▶ **To be done**
Extract the lines from the start through the line that holds "tag(o, label, 'leaf')", both included, omitting all images.

▶ **Provided data**
⁂

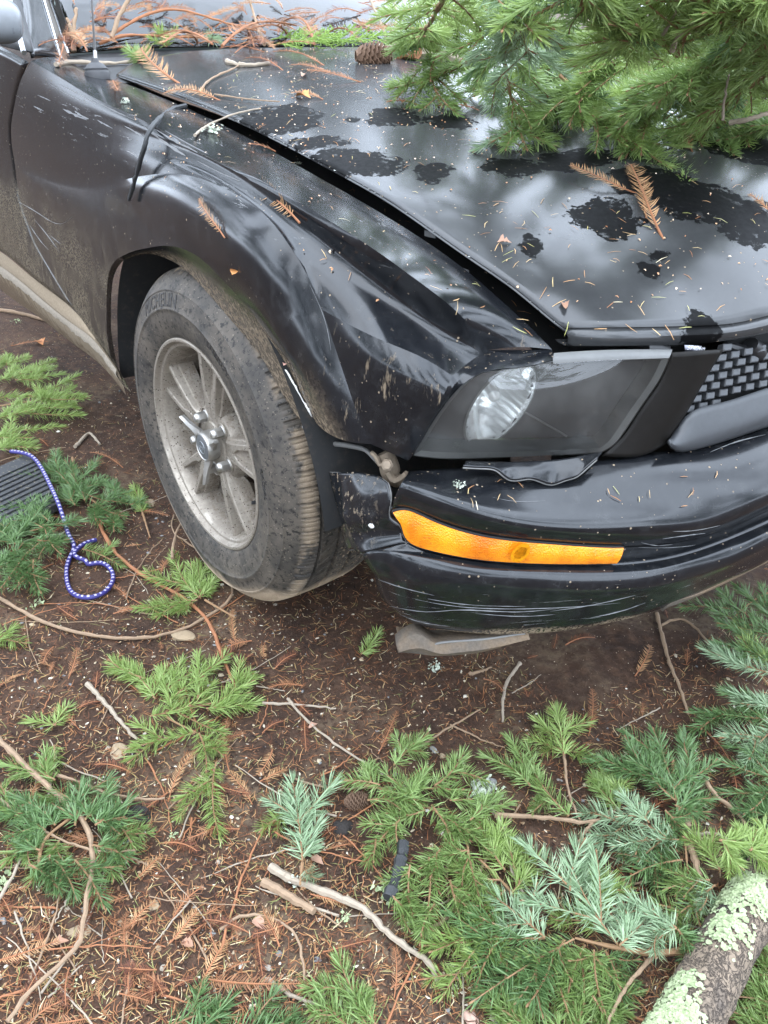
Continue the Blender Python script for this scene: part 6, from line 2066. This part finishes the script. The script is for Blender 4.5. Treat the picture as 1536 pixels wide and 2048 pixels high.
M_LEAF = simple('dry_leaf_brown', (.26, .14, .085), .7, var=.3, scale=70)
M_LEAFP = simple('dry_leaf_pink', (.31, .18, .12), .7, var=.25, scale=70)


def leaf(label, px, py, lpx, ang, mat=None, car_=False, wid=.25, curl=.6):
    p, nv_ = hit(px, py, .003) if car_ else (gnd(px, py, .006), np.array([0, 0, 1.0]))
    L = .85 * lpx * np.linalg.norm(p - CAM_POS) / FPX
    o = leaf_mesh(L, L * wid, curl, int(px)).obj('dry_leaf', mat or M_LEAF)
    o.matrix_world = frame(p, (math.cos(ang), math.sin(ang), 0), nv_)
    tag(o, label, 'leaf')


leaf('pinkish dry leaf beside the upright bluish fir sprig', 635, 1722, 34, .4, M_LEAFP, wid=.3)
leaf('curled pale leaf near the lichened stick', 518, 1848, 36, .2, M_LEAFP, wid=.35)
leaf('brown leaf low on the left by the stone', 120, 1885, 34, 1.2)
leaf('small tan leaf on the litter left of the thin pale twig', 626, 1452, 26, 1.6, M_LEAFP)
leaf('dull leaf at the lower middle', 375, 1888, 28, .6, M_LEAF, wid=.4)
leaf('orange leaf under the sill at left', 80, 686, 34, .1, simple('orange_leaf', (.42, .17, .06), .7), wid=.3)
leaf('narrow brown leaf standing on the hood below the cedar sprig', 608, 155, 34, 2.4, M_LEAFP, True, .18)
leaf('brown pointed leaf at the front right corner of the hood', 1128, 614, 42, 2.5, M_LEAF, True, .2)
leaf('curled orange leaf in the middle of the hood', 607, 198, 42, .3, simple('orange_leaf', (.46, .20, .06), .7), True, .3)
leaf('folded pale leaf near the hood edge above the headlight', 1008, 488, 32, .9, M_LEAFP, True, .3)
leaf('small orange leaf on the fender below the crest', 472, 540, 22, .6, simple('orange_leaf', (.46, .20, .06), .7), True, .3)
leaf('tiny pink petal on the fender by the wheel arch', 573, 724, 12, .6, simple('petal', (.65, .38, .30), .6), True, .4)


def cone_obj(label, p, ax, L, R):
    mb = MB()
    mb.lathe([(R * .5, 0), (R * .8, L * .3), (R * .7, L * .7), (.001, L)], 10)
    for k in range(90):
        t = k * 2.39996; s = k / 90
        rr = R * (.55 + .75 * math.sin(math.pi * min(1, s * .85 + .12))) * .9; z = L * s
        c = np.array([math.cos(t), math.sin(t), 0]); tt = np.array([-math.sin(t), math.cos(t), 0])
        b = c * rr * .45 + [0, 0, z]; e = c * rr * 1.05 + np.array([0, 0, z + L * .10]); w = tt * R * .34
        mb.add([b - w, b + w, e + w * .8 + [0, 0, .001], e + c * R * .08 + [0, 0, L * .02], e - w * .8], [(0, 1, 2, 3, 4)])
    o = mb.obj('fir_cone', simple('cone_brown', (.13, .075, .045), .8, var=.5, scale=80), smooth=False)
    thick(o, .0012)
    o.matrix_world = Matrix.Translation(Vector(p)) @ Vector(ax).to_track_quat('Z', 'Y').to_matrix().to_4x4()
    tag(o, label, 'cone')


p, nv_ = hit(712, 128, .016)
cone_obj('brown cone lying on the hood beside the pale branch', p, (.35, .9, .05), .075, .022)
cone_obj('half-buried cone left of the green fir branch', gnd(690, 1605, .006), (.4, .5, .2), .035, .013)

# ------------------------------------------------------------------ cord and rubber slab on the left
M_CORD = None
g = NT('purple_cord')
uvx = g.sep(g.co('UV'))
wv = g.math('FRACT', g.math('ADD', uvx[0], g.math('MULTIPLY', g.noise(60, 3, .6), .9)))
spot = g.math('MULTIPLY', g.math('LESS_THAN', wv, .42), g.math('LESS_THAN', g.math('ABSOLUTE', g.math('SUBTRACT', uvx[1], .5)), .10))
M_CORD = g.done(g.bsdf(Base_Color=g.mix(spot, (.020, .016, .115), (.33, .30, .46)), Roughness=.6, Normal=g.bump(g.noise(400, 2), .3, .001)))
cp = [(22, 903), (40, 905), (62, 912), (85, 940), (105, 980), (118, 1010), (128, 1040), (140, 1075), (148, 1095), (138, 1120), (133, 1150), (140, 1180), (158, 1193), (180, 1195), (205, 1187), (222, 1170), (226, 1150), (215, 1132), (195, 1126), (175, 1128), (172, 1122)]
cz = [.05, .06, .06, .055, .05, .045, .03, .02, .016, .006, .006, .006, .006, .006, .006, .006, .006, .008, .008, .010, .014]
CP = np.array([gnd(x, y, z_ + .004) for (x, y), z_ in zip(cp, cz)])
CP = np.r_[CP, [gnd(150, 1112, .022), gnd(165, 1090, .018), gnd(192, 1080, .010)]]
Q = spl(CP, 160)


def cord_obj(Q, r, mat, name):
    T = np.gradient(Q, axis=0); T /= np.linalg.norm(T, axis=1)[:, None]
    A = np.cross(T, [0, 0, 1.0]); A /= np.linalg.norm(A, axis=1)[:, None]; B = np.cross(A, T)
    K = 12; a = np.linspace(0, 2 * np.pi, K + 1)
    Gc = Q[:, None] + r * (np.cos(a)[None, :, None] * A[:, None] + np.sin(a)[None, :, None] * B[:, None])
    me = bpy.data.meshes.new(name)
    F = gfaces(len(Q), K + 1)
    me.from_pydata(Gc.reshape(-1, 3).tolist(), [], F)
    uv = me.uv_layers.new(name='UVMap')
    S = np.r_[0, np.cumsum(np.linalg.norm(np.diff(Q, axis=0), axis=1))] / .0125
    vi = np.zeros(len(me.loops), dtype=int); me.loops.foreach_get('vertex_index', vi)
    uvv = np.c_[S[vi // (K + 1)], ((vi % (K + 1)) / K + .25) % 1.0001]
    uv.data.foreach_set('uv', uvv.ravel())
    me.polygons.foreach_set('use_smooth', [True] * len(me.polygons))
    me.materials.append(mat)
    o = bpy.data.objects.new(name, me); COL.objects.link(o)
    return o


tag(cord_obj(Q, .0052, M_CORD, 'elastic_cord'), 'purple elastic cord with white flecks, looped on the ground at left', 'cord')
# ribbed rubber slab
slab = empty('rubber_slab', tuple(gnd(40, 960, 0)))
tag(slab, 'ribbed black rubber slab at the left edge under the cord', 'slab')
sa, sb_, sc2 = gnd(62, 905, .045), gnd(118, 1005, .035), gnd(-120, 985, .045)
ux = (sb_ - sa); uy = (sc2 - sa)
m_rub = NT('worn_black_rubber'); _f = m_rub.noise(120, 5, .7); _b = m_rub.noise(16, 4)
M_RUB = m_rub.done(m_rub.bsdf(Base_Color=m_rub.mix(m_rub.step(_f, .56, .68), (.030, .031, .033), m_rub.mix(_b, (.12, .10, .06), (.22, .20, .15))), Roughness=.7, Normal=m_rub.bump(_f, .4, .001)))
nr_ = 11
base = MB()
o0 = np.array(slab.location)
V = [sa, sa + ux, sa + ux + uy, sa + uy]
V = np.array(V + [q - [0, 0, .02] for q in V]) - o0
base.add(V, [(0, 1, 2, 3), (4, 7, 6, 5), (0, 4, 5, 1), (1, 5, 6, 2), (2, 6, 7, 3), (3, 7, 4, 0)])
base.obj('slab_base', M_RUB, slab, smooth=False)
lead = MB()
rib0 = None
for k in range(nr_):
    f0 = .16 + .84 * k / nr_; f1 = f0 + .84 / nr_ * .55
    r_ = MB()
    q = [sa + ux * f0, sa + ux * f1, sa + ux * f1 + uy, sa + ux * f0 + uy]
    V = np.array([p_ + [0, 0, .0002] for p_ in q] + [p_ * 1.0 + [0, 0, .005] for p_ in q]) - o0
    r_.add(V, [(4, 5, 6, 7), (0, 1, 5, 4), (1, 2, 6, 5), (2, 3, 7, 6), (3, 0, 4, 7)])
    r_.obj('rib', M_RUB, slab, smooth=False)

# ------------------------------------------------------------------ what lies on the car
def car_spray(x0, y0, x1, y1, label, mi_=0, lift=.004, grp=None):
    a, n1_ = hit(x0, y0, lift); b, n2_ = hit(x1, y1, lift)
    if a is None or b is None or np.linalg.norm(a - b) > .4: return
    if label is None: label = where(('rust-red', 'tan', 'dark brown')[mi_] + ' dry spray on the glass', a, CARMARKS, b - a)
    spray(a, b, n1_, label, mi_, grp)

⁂

▶ **Output**
Continue the Blender Python script for this scene: part 6, from line 2066. This part finishes the script. The script is for Blender 4.5. Treat the picture as 1536 pixels wide and 2048 pixels high.
M_LEAF = simple('dry_leaf_brown', (.26, .14, .085), .7, var=.3, scale=70)
M_LEAFP = simple('dry_leaf_pink', (.31, .18, .12), .7, var=.25, scale=70)


def leaf(label, px, py, lpx, ang, mat=None, car_=False, wid=.25, curl=.6):
    p, nv_ = hit(px, py, .003) if car_ else (gnd(px, py, .006), np.array([0, 0, 1.0]))
    L = .85 * lpx * np.linalg.norm(p - CAM_POS) / FPX
    o = leaf_mesh(L, L * wid, curl, int(px)).obj('dry_leaf', mat or M_LEAF)
    o.matrix_world = frame(p, (math.cos(ang), math.sin(ang), 0), nv_)
    tag(o, label, 'leaf')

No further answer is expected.